In 1940 Portabales returned to Havana to share stage and radio, (RHC Cadena Azúl) with the Trio Matamoros. He combined his musical activity in Cuba with tours throughout the Americas, including a triumphant tour of the United States and a prolonged stay in Baranquilla, Colombia. There he played with his own conjunto and singer and guitarist Roberto Moya. Together they debuted on Colombia’s radio programmes ‘La Voz de la Victor’ and ‘La Voz de Barranquilla’. In 1950 he shared the stage with Luis Carbonell and Rita Montaner in Mexico.
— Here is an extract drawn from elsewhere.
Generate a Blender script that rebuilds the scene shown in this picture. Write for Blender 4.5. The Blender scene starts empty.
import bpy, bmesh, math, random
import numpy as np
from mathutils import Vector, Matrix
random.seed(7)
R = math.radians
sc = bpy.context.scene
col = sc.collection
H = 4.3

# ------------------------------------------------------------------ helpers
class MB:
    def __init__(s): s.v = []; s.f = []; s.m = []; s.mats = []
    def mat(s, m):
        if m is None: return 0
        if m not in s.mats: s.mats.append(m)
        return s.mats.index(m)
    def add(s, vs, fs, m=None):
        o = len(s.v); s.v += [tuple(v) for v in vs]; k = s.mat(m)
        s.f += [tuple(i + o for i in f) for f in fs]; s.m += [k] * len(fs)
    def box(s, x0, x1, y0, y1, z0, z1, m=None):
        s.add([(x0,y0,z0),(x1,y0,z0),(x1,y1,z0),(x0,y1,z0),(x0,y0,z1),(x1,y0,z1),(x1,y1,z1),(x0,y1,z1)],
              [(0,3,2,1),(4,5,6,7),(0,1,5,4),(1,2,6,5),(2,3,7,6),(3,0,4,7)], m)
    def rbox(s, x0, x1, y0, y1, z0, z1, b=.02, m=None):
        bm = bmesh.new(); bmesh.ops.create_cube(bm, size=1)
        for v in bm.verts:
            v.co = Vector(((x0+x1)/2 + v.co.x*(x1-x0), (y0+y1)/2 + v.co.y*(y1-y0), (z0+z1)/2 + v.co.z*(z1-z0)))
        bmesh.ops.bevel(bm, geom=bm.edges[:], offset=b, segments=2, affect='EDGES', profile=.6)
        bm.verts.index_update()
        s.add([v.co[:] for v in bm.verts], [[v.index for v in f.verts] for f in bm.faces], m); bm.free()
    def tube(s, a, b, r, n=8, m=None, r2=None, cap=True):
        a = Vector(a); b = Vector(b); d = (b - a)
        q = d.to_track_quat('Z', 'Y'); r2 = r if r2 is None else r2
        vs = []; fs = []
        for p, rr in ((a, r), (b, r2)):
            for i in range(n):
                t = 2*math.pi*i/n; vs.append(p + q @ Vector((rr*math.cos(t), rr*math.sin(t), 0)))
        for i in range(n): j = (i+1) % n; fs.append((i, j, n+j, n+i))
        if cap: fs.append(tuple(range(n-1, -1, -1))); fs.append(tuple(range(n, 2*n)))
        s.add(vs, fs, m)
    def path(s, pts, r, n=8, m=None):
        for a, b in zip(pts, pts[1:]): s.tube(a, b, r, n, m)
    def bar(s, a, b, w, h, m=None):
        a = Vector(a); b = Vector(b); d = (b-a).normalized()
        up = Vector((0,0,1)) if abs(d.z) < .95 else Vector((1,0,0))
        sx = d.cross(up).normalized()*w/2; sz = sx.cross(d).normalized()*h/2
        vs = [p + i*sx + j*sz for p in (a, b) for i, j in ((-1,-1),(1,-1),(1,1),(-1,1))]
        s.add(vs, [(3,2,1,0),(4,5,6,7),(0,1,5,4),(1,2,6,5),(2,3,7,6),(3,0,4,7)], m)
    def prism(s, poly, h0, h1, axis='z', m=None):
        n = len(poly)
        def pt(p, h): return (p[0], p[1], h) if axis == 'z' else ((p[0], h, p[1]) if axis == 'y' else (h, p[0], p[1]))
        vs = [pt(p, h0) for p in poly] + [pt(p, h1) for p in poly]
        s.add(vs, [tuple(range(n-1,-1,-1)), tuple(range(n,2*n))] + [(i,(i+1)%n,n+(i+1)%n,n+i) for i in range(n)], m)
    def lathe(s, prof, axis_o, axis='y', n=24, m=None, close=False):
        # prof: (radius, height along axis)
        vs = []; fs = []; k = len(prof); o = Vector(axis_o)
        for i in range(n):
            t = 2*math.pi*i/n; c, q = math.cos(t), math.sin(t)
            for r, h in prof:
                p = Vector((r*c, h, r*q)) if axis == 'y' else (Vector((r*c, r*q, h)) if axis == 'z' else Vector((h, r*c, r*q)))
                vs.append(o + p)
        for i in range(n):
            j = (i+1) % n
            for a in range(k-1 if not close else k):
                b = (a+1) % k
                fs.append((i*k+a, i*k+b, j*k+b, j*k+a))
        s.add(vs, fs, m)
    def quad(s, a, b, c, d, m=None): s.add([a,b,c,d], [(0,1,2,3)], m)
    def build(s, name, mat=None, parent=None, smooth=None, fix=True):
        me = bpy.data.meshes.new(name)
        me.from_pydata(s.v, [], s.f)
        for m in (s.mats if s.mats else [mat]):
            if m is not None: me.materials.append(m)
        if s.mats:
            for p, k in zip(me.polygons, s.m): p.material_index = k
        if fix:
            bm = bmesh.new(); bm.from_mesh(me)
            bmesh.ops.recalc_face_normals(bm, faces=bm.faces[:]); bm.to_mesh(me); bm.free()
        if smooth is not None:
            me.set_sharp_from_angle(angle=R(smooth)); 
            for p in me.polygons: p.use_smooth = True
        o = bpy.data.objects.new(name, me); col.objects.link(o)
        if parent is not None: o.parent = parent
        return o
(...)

At about this time fellow Cuban, Nico Saquito formed the famous quartet Los Guaracheros de Oriente who later took up residence in Puerto Rico without their founder, and recorded with Portabales. Of the songs included in the World Circuit compilation ‘El Carretero’, Voy a Santiago a Morime was recorded with the Guaracheros.

Portabales finally settled in Puerto Rico in 1953, where he further developed his artistic career, singing in clubs and theatres, making records and sporadically touring the continent until his untimely death on 25th October 1970. Portabales died after being hit by a car on leaving a gig at ‘La Palma’ restaurant – he was fifty nine, with a musical career spanning forty two years.

Guillermo Portabales has become one of the great names in Cuban music, sharing stage with Joseíto Fernández and Celina y Reutilio, Barbarito Diez, and Beny Moré. More recently his influence has spread as far as West Africa where his tunes, in particular, El Carretero, have been widely covered by groups such as Africando, Etoile 2000 and Orchestra Baobab.

Portabales was not just a lyricist but an excellent guitarist and sublime singer with incredible artistic charisma and elegance.